Job:
Output each entry that follows exactly. Images stay out.
○ ○ ○ ○
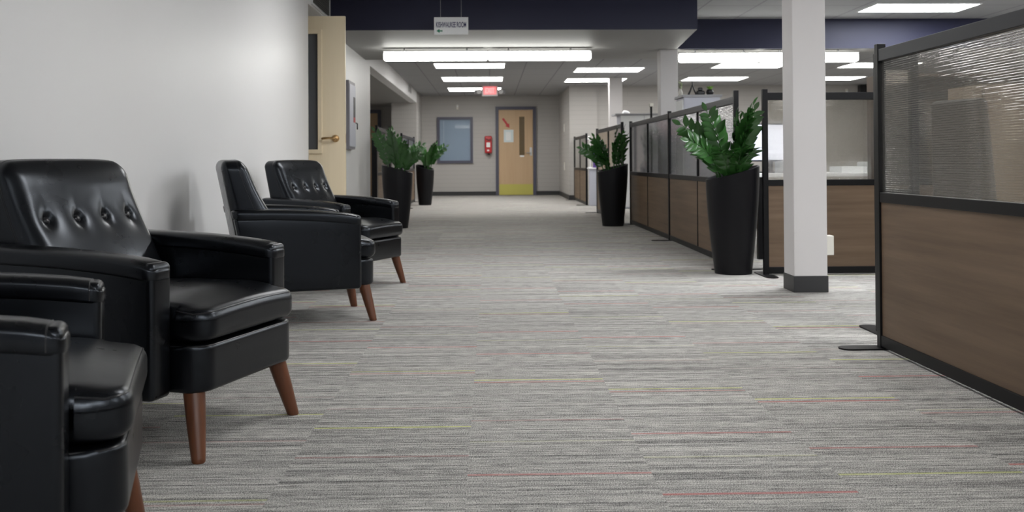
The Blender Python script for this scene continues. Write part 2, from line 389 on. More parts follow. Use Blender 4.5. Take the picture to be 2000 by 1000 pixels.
# left wall with the door recess, then the bulkhead of the side hall
lw = MB().box(WX - 0.14, WX, -7.2, 9.05, 0, HN).box(WX - 0.14, WX, 9.05, 10.3, 2.32, HN).box(WX - 0.14, WX, 10.3, 13.7, 0, HN)
struct('wall_left', lw, M['wall'], 'pale grey painted wall behind the black armchairs', 'wall')
lw = MB().box(WX - 0.9, WX - 0.14, 8.95, 9.05, 0, HN).box(WX - 0.9, WX - 0.14, 10.3, 10.4, 0, HN).box(WX - 1.0, WX - 0.9, 8.95, 10.4, 0, HN)
struct('wall_recess', lw, M['wall'], 'recess walls around the open door', 'wall')
struct('wall_bulkhead', MB().box(WX - 0.16, WX, 13.7, 22.4, HH, HF), M['wall'], 'pale bulkhead over the opening to the side hall', 'wall')
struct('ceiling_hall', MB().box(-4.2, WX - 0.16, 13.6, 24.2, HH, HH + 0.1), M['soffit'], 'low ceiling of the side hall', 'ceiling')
struct('wall_hall_pier', MB().box(-2.26, WX, 22.4, 24.05, 0, HF), M['block'], 'pale pier between side hall and corridor end', 'wall')
struct('wall_hall_left', MB().box(-4.3, -4.2, 13.6, 24.2, 0, HH).box(-4.2, WX - 0.141, 13.58, 13.7, 0, HH), M['wall'], 'side wall of the hall', 'wall')
struct('wall_far', MB().box(-4.3, 1.9, 24.05, 24.2, 0, HF + 0.1), M['block'], 'far end wall of the corridor with window and door', 'wall')
struct('wall_right_far', MB().box(1.72, 1.95, 21.0, 24.05, 0, HF), M['block'], 'short return wall beside the far door', 'wall')
struct('wall_office_back', MB().box(1.95, 9.6, 21.1, 21.25, 0, HF).box(1.951, 2.33, 21.02, 21.1, 0, HF), M['block'], 'back wall of the office area', 'wall')
struct('wall_right', MB().box(9.5, 9.6, -7.2, 21.1, 0, HN), M['block'], 'right wall of the office area', 'wall')
struct('wall_near', MB().box(-1.82, 9.6, -7.3, -7.2, 0, HN), M['navy'], 'wall behind the viewer', 'wall')
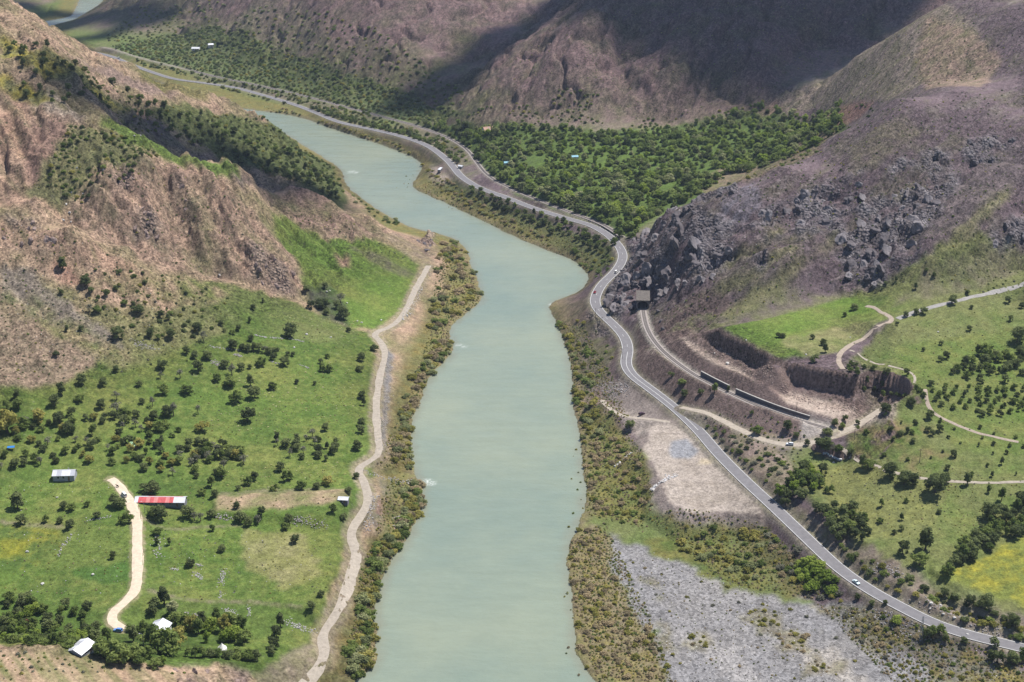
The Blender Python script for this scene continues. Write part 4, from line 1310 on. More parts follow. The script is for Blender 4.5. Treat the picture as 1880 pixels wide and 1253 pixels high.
def railway(P, label_seed):
    r = ribbon('railway', P, 2.3, .05, M_BALLAST, skirt=.6)
    tag(r, kind='structure')
    for off in (-.75, .75):
        ribbon('rail', P, .08, .32, M_RAIL, r, off=off, skirt=.2)
    vs, fs = [], []
    d = np.gradient(P[:, :2], axis=0)
    acc = 0
    for k in range(len(P) - 1):
        L_ = np.hypot(*(P[k + 1] - P[k])[:2])
        t = d[k] / np.linalg.norm(d[k])
        n = np.array([t[1], -t[0]])
        q = 0.0
        while q < L_:
            c = P[k] + (P[k + 1] - P[k]) * q / L_
            i = len(vs)
            for sx, sy in ((-1.25, -.14), (1.25, -.14), (1.25, .14), (-1.25, .14)):
                for z in (.02, .18):
                    vs.append((c[0] + n[0] * sx + t[0] * sy, c[1] + n[1] * sx + t[1] * sy, c[2] + z))
            fs += [(i + 1, i + 3, i + 5, i + 7), (i, i + 1, i + 7, i + 6), (i + 2, i + 4, i + 5, i + 3), (i, i + 2, i + 3, i + 1), (i + 4, i + 6, i + 7, i + 5)]
            q += .9
    me = bpy.data.meshes.new('sleepers')
    me.from_pydata(vs, [], fs)
    tag(link_mesh('sleepers', me, M_SLEEP, r), kind='stuff')


_rn = smooth_line([at_z(*p) for p in RAIL_NEAR[1:]], 3)
railway(_rn, 0)
_rf = smooth_line([at_z(*p) for p in RAIL_FAR[3:]], 6)
railway(_rf[:int(len(_rf) * .8)], 1)


# ------------------------------------------------------------------ small builders
def box(bm, x0, x1, y0, y1, z0, z1, bev=0.0):
    vs = [bm.verts.new(p) for p in ((x0, y0, z0), (x1, y0, z0), (x1, y1, z0), (x0, y1, z0), (x0, y0, z1), (x1, y0, z1), (x1, y1, z1), (x0, y1, z1))]
    for f in ((0, 3, 2, 1), (4, 5, 6, 7), (0, 1, 5, 4), (1, 2, 6, 5), (2, 3, 7, 6), (3, 0, 4, 7)):
        bm.faces.new([vs[i] for i in f])
    return vs


def prism(bm, prof, x0, x1):
    """extrude a (y, z) profile along x"""
    a = [bm.verts.new((x0, y, z)) for y, z in prof]
    b_ = [bm.verts.new((x1, y, z)) for y, z in prof]
    n = len(prof)
    for k in range(n):
        bm.faces.new((a[k], a[(k + 1) % n], b_[(k + 1) % n], b_[k]))
    bm.faces.new(a[::-1])
    bm.faces.new(b_)


def tube(bm, pts, rad, sides=6, cap=True):
    rings = []
    for k, p in enumerate(pts):
        p = Vector(p)
        t = (Vector(pts[min(k + 1, len(pts) - 1)]) - Vector(pts[max(k - 1, 0)])).normalized()
        u = t.orthogonal().normalized()
        v = t.cross(u)
        rings.append([bm.verts.new(p + (u * math.cos(2 * math.pi * i / sides) + v * math.sin(2 * math.pi * i / sides)) * rad[k]) for i in range(sides)])
    for a, b_ in zip(rings[:-1], rings[1:]):
        for i in range(sides):
            bm.faces.new((a[i], a[(i + 1) % sides], b_[(i + 1) % sides], b_[i]))
    if cap:
        bm.faces.new(rings[-1])
        bm.faces.new(rings[0][::-1])


def finish(bm, name, material, parent=None, bevel=0.0, smooth=False):
    if bevel:
        bmesh.ops.bevel(bm, geom=list(bm.edges), offset=bevel, segments=1, affect='EDGES', profile=.7)
    bmesh.ops.recalc_face_normals(bm, faces=bm.faces)
    me = bpy.data.meshes.new(name)
    bm.to_mesh(me)
    bm.free()
    if smooth:
        me.polygons.foreach_set('use_smooth', np.ones(len(me.polygons), bool))
    return link_mesh(name, me, material, parent)


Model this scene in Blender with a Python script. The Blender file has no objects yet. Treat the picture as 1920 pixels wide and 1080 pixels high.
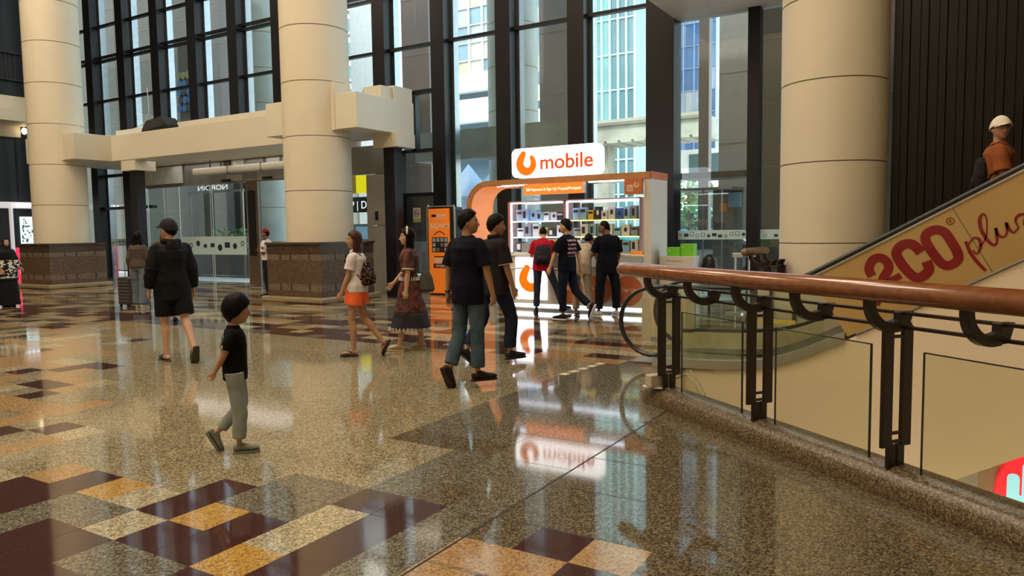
○ ○ ○ ○
Output for this task:
The Blender Python script for this scene continues. Write part 2, from line 389 on. More parts follow. Use Blender 4.5. Take the picture to be 2000 by 1000 pixels.
# left wall with the door recess, then the bulkhead of the side hall
lw = MB().box(WX - 0.14, WX, -7.2, 9.05, 0, HN).box(WX - 0.14, WX, 9.05, 10.3, 2.32, HN).box(WX - 0.14, WX, 10.3, 13.7, 0, HN)
struct('wall_left', lw, M['wall'], 'pale grey painted wall behind the black armchairs', 'wall')
lw = MB().box(WX - 0.9, WX - 0.14, 8.95, 9.05, 0, HN).box(WX - 0.9, WX - 0.14, 10.3, 10.4, 0, HN).box(WX - 1.0, WX - 0.9, 8.95, 10.4, 0, HN)
struct('wall_recess', lw, M['wall'], 'recess walls around the open door', 'wall')
struct('wall_bulkhead', MB().box(WX - 0.16, WX, 13.7, 22.4, HH, HF), M['wall'], 'pale bulkhead over the opening to the side hall', 'wall')
struct('ceiling_hall', MB().box(-4.2, WX - 0.16, 13.6, 24.2, HH, HH + 0.1), M['soffit'], 'low ceiling of the side hall', 'ceiling')
struct('wall_hall_pier', MB().box(-2.26, WX, 22.4, 24.05, 0, HF), M['block'], 'pale pier between side hall and corridor end', 'wall')
struct('wall_hall_left', MB().box(-4.3, -4.2, 13.6, 24.2, 0, HH).box(-4.2, WX - 0.141, 13.58, 13.7, 0, HH), M['wall'], 'side wall of the hall', 'wall')
struct('wall_far', MB().box(-4.3, 1.9, 24.05, 24.2, 0, HF + 0.1), M['block'], 'far end wall of the corridor with window and door', 'wall')
struct('wall_right_far', MB().box(1.72, 1.95, 21.0, 24.05, 0, HF), M['block'], 'short return wall beside the far door', 'wall')
struct('wall_office_back', MB().box(1.95, 9.6, 21.1, 21.25, 0, HF).box(1.951, 2.33, 21.02, 21.1, 0, HF), M['block'], 'back wall of the office area', 'wall')
struct('wall_right', MB().box(9.5, 9.6, -7.2, 21.1, 0, HN), M['block'], 'right wall of the office area', 'wall')
struct('wall_near', MB().box(-1.82, 9.6, -7.3, -7.2, 0, HN), M['navy'], 'wall behind the viewer', 'wall')
The Blender Python script for this scene continues. Write part 4, from line 1310 on. More parts follow. The script is for Blender 4.5. Treat the picture as 1880 pixels wide and 1253 pixels high.
def railway(P, label_seed):
    r = ribbon('railway', P, 2.3, .05, M_BALLAST, skirt=.6)
    tag(r, kind='structure')
    for off in (-.75, .75):
        ribbon('rail', P, .08, .32, M_RAIL, r, off=off, skirt=.2)
    vs, fs = [], []
    d = np.gradient(P[:, :2], axis=0)
    acc = 0
    for k in range(len(P) - 1):
        L_ = np.hypot(*(P[k + 1] - P[k])[:2])
        t = d[k] / np.linalg.norm(d[k])
        n = np.array([t[1], -t[0]])
        q = 0.0
        while q < L_:
            c = P[k] + (P[k + 1] - P[k]) * q / L_
            i = len(vs)
            for sx, sy in ((-1.25, -.14), (1.25, -.14), (1.25, .14), (-1.25, .14)):
                for z in (.02, .18):
                    vs.append((c[0] + n[0] * sx + t[0] * sy, c[1] + n[1] * sx + t[1] * sy, c[2] + z))
            fs += [(i + 1, i + 3, i + 5, i + 7), (i, i + 1, i + 7, i + 6), (i + 2, i + 4, i + 5, i + 3), (i, i + 2, i + 3, i + 1), (i + 4, i + 6, i + 7, i + 5)]
            q += .9
    me = bpy.data.meshes.new('sleepers')
    me.from_pydata(vs, [], fs)
    tag(link_mesh('sleepers', me, M_SLEEP, r), kind='stuff')


_rn = smooth_line([at_z(*p) for p in RAIL_NEAR[1:]], 3)
railway(_rn, 0)
_rf = smooth_line([at_z(*p) for p in RAIL_FAR[3:]], 6)
railway(_rf[:int(len(_rf) * .8)], 1)


# ------------------------------------------------------------------ small builders
def box(bm, x0, x1, y0, y1, z0, z1, bev=0.0):
    vs = [bm.verts.new(p) for p in ((x0, y0, z0), (x1, y0, z0), (x1, y1, z0), (x0, y1, z0), (x0, y0, z1), (x1, y0, z1), (x1, y1, z1), (x0, y1, z1))]
    for f in ((0, 3, 2, 1), (4, 5, 6, 7), (0, 1, 5, 4), (1, 2, 6, 5), (2, 3, 7, 6), (3, 0, 4, 7)):
        bm.faces.new([vs[i] for i in f])
    return vs


def prism(bm, prof, x0, x1):
    """extrude a (y, z) profile along x"""
    a = [bm.verts.new((x0, y, z)) for y, z in prof]
    b_ = [bm.verts.new((x1, y, z)) for y, z in prof]
    n = len(prof)
    for k in range(n):
        bm.faces.new((a[k], a[(k + 1) % n], b_[(k + 1) % n], b_[k]))
    bm.faces.new(a[::-1])
    bm.faces.new(b_)


def tube(bm, pts, rad, sides=6, cap=True):
    rings = []
    for k, p in enumerate(pts):
        p = Vector(p)
        t = (Vector(pts[min(k + 1, len(pts) - 1)]) - Vector(pts[max(k - 1, 0)])).normalized()
        u = t.orthogonal().normalized()
        v = t.cross(u)
        rings.append([bm.verts.new(p + (u * math.cos(2 * math.pi * i / sides) + v * math.sin(2 * math.pi * i / sides)) * rad[k]) for i in range(sides)])
    for a, b_ in zip(rings[:-1], rings[1:]):
        for i in range(sides):
            bm.faces.new((a[i], a[(i + 1) % sides], b_[(i + 1) % sides], b_[i]))
    if cap:
        bm.faces.new(rings[-1])
        bm.faces.new(rings[0][::-1])


def finish(bm, name, material, parent=None, bevel=0.0, smooth=False):
    if bevel:
        bmesh.ops.bevel(bm, geom=list(bm.edges), offset=bevel, segments=1, affect='EDGES', profile=.7)
    bmesh.ops.recalc_face_normals(bm, faces=bm.faces)
    me = bpy.data.meshes.new(name)
    bm.to_mesh(me)
    bm.free()
    if smooth:
        me.polygons.foreach_set('use_smooth', np.ones(len(me.polygons), bool))
    return link_mesh(name, me, material, parent)


Model this scene in Blender with a Python script. The Blender file has no objects yet. Treat the picture as 1920 pixels wide and 1080 pixels high.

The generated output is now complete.